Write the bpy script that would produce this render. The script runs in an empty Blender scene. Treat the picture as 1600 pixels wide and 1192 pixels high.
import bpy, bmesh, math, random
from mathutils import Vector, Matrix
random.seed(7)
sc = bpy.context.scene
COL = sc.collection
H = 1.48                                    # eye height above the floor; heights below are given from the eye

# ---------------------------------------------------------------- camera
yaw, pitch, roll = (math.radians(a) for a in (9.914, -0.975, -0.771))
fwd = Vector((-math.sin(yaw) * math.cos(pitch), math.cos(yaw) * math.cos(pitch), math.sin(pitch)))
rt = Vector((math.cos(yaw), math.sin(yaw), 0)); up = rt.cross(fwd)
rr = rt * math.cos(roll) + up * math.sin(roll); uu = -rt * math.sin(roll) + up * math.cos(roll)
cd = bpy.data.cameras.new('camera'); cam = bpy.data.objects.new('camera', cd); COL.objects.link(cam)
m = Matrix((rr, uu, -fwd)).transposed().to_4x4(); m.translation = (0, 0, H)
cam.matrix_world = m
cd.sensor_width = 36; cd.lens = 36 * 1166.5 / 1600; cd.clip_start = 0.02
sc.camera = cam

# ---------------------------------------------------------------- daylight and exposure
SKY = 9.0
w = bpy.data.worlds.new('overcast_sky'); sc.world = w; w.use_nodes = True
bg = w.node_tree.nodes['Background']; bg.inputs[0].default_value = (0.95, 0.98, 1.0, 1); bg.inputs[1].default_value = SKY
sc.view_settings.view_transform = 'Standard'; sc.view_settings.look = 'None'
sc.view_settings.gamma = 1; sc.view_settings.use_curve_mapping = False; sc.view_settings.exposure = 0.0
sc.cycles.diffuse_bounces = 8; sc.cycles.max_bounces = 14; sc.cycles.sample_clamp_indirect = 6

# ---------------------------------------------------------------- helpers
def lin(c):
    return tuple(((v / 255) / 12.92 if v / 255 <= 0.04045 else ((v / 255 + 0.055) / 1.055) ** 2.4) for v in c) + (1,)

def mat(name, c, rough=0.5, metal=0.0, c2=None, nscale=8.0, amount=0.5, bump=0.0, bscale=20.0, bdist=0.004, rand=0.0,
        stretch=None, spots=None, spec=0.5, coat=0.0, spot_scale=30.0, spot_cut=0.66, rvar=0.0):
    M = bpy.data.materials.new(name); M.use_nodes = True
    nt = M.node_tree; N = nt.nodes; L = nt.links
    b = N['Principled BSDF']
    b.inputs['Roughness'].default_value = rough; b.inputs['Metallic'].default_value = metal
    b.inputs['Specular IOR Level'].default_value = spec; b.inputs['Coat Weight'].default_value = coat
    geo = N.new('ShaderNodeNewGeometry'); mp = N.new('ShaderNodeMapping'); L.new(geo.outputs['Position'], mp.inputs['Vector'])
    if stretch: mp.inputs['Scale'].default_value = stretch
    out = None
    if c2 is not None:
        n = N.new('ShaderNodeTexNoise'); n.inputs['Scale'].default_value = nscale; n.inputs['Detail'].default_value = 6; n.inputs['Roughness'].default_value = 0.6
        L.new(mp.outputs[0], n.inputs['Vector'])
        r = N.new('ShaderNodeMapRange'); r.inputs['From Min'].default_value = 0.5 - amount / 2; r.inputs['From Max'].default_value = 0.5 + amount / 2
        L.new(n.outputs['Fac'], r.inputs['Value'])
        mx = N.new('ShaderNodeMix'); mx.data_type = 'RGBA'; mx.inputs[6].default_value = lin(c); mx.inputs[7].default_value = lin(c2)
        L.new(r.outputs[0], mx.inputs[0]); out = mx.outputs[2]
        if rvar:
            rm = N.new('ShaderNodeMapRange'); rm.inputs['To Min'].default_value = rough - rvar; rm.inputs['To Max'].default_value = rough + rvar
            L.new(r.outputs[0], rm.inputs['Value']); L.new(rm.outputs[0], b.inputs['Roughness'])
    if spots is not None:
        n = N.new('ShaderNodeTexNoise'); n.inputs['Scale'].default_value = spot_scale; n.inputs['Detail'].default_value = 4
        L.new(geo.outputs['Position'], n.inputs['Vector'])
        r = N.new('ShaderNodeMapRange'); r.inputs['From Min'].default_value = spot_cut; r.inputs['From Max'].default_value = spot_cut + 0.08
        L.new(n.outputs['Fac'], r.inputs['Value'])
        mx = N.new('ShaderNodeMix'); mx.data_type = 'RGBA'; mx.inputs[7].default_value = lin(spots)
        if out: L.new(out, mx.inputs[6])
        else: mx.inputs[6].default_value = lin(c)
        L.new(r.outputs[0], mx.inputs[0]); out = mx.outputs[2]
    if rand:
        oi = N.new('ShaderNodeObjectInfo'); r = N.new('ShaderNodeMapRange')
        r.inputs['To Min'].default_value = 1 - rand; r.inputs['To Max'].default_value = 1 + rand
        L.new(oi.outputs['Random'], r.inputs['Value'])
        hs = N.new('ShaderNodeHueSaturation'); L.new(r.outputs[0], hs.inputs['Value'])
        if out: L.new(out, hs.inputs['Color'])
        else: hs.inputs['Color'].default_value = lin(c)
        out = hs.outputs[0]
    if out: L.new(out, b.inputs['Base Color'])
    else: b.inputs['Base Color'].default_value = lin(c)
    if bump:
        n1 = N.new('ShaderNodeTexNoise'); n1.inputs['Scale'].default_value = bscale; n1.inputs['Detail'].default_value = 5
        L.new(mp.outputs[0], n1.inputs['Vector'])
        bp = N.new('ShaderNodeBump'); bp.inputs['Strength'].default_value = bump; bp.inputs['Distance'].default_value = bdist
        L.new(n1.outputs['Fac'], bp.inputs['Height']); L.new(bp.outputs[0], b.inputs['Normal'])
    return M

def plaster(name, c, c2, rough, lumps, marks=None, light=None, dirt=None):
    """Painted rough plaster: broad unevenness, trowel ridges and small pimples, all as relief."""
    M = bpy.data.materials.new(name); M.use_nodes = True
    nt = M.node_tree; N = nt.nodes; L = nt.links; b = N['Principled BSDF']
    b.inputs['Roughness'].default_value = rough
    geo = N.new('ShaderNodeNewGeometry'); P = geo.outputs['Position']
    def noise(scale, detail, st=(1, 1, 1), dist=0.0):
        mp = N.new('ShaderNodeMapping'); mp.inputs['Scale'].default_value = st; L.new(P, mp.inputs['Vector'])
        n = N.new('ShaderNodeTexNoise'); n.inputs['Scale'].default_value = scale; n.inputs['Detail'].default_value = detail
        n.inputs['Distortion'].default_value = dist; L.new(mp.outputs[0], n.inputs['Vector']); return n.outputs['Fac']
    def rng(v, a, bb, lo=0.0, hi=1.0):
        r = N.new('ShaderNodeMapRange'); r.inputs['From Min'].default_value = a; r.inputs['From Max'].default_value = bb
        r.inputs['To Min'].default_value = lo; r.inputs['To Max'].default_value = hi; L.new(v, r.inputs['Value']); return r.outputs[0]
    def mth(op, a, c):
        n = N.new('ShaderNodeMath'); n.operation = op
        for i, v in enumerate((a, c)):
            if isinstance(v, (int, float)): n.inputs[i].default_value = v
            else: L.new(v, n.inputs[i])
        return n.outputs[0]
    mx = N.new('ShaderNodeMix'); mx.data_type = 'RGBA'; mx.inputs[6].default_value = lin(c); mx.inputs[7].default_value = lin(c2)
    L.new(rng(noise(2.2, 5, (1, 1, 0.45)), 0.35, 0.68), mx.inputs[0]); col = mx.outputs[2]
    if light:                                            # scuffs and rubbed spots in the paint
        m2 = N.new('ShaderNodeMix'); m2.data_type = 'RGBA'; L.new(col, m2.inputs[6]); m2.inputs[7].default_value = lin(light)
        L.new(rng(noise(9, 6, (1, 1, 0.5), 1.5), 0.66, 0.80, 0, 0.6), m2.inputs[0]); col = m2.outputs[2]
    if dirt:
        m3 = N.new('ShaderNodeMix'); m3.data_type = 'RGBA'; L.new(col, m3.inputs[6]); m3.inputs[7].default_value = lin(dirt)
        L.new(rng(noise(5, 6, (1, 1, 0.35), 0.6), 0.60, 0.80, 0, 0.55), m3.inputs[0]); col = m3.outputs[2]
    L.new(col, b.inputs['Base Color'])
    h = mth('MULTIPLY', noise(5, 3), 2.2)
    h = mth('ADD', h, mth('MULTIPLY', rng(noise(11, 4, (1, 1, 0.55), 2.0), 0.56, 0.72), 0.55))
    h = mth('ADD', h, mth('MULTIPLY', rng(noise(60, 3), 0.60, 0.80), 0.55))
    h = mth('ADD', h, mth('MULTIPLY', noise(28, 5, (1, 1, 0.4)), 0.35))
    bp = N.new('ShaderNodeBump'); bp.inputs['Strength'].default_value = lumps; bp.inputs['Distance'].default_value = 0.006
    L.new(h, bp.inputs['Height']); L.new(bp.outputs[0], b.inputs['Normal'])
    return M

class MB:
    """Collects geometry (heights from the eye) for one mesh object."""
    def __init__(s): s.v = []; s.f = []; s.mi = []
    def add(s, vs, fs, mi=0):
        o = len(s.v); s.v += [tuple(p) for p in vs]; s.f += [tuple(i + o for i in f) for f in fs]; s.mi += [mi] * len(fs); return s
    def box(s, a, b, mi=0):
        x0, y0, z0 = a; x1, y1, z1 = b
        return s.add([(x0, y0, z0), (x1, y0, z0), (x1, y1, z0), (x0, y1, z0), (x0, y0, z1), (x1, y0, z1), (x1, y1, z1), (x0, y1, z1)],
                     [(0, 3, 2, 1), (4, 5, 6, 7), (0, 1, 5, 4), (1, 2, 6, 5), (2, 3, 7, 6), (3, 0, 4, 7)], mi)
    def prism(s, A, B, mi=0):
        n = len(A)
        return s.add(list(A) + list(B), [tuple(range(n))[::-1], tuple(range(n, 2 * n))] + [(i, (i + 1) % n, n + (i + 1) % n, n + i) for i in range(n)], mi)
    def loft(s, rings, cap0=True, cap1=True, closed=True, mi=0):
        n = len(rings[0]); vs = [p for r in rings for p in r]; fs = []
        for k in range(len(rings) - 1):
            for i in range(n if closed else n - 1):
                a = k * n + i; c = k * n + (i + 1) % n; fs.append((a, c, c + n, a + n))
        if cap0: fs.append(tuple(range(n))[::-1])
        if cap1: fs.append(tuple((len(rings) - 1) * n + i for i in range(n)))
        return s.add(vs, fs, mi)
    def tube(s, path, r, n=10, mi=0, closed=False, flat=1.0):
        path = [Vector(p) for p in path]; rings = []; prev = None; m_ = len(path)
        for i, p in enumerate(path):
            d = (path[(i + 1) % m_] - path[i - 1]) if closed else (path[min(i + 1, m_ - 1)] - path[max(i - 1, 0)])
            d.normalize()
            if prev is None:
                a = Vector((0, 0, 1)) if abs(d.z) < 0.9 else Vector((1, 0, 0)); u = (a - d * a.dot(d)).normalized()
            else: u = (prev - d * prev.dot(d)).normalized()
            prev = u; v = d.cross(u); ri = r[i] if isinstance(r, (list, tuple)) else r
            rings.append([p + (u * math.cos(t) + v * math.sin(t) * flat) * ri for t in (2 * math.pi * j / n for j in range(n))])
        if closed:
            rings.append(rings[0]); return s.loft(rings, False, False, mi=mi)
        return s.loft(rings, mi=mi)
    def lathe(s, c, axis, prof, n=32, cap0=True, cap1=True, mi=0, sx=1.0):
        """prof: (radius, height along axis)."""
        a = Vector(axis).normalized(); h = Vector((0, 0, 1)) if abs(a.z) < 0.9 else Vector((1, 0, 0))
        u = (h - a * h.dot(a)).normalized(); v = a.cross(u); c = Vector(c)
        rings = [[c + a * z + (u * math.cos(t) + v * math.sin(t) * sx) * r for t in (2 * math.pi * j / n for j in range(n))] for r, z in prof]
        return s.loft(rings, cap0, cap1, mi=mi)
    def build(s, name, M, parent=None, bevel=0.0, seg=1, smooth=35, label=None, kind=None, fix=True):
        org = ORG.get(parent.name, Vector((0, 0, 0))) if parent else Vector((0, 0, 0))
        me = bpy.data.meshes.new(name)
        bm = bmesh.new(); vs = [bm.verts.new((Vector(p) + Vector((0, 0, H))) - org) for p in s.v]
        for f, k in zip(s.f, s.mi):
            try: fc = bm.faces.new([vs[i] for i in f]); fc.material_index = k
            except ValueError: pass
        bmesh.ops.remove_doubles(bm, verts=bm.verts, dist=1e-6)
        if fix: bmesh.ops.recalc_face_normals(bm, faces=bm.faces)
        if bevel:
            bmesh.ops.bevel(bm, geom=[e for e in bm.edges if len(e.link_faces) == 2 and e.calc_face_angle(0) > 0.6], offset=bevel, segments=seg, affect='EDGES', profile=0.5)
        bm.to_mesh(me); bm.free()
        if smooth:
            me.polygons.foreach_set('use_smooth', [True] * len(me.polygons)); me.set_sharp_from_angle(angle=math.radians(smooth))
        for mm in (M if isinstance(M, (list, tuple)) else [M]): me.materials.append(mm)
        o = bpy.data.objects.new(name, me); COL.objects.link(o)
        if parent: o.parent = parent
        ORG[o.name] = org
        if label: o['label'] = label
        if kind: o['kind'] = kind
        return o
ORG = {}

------

**To be done:** Output exactly the leading lines of the data, up to and including the line marked by "sc.camera = cam".

**In response:**
Write the bpy script that would produce this render. The script runs in an empty Blender scene. Treat the picture as 1600 pixels wide and 1192 pixels high.
import bpy, bmesh, math, random
from mathutils import Vector, Matrix
random.seed(7)
sc = bpy.context.scene
COL = sc.collection
H = 1.48                                    # eye height above the floor; heights below are given from the eye

# ---------------------------------------------------------------- camera
yaw, pitch, roll = (math.radians(a) for a in (9.914, -0.975, -0.771))
fwd = Vector((-math.sin(yaw) * math.cos(pitch), math.cos(yaw) * math.cos(pitch), math.sin(pitch)))
rt = Vector((math.cos(yaw), math.sin(yaw), 0)); up = rt.cross(fwd)
rr = rt * math.cos(roll) + up * math.sin(roll); uu = -rt * math.sin(roll) + up * math.cos(roll)
cd = bpy.data.cameras.new('camera'); cam = bpy.data.objects.new('camera', cd); COL.objects.link(cam)
m = Matrix((rr, uu, -fwd)).transposed().to_4x4(); m.translation = (0, 0, H)
cam.matrix_world = m
cd.sensor_width = 36; cd.lens = 36 * 1166.5 / 1600; cd.clip_start = 0.02
sc.camera = cam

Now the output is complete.